Democrats would, however, face an interesting scenario if they won a majority, or even a 50-50 split, in the U.S. Senate. A large number of Republican Senators are defending seats this year, and the GOP only has one likely pickup in that chamber (the seat of retiring NV Senator Harry Reid). Assuming the Democrats only lose the NV seat and pick up at least five Senate seats formerly held by Republicans, they would control the Senate during the organizational votes in early January 2017. (In case of a 50-50 split in the Senate, the Vice-President breaks ties; until 20 January that will be Joe Biden.) Democratic Senators could potentially, in case of an EC tie, elect Tim Kaine as Vice President. I think, however, that Republican Senators would probably refuse to show up for that vote altogether, and the Twelfth Amendment requires a two-thirds quorum (67 Senators) for a vice-presidential election. I am also fairly certain that our news media would blame Democrats for the ensuing vacancy (“Trump deserves his own VP choice!” “Trump/Pence carried 28 states!” etc.), and that enough Dems would break party ranks to make Mike Pence vice-president. I think they would do so even if this effectively handed control of the Senate chamber to the Republicans (50-50 split plus Pence’s vote). Perhaps the GOP would offer them some committee chairs and one or two of the nicer offices in the Senate Office Buildings in exchange for their treachery "reasonableness."
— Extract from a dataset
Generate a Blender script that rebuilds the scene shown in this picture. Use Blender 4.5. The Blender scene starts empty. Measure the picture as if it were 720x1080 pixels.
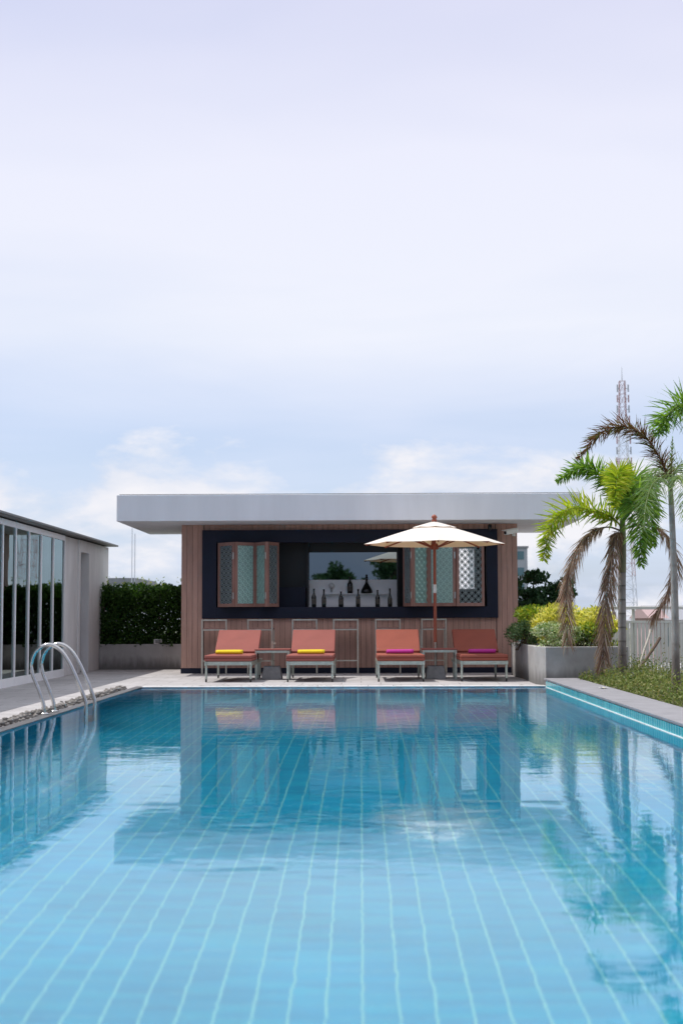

This brings me to a third stalemate: the one that has emerged in the U.S. Supreme Court. Antonin Scalia’s death earlier this year has given progressive Americans the hope of replacing him with a more liberal justice, and beginning to reverse the anti-labor, pro-corporate, authoritarian** agenda that the Court has pursued for over thirty years. The GOP-dominated Senate, however, has refused to allow President Obama to replace him, and a GOP-controlled Senate would almost certainly insist on allowing President Trump to replace Scalia with a like-minded (i.e. male, ultra-conservative, and a member of Opus Dei) jurist as soon as possible. A Democratic-controlled Senate might emulate Mitch McConnell and refuse to allow a vote on a Trump appointee, but a Senate split 50-50 with a Republican VP to break ties would almost certainly approve that appointee, and prohibit filibusters if the Dems tried one (just as the Democrats did with other court appointments in 2013).



Thus, a president chosen by the House of Representatives after a tie in the Electoral College could conceivably break a 4-4 tie between liberal and reactionary justices in the Supreme Court by appointing a justice with the consent of an evenly-split Senate whose president (the VP) would serve as tie-breaker. Isn’t that fun?



Fortunately, my Election Day predictions never come true, so I figured that I might as well come up with a crazy one. But maybe it’s not completely crazy. I don’t think an Electoral College tie is impossible, we’ve seen a 50-50 Senate split within the recent past (2000-01), and the Supreme Court is currently divided. And one of the two principal political parties in the United States is dedicated to the proposition that the federal government should not function unless it is completely in their control, so it easy enough to see them wriggling through any Constitutional rathole, or series of ratholes, that would let them take all three branches at once.





* An otherwise-weak candidate who carried all those states through sheer partisan loyalty – that, and widespread hatred of the incumbent.



** Giving the Devil his due, Scalia was notably anti-authoritarian when it came to upholding the Fourth Amendment.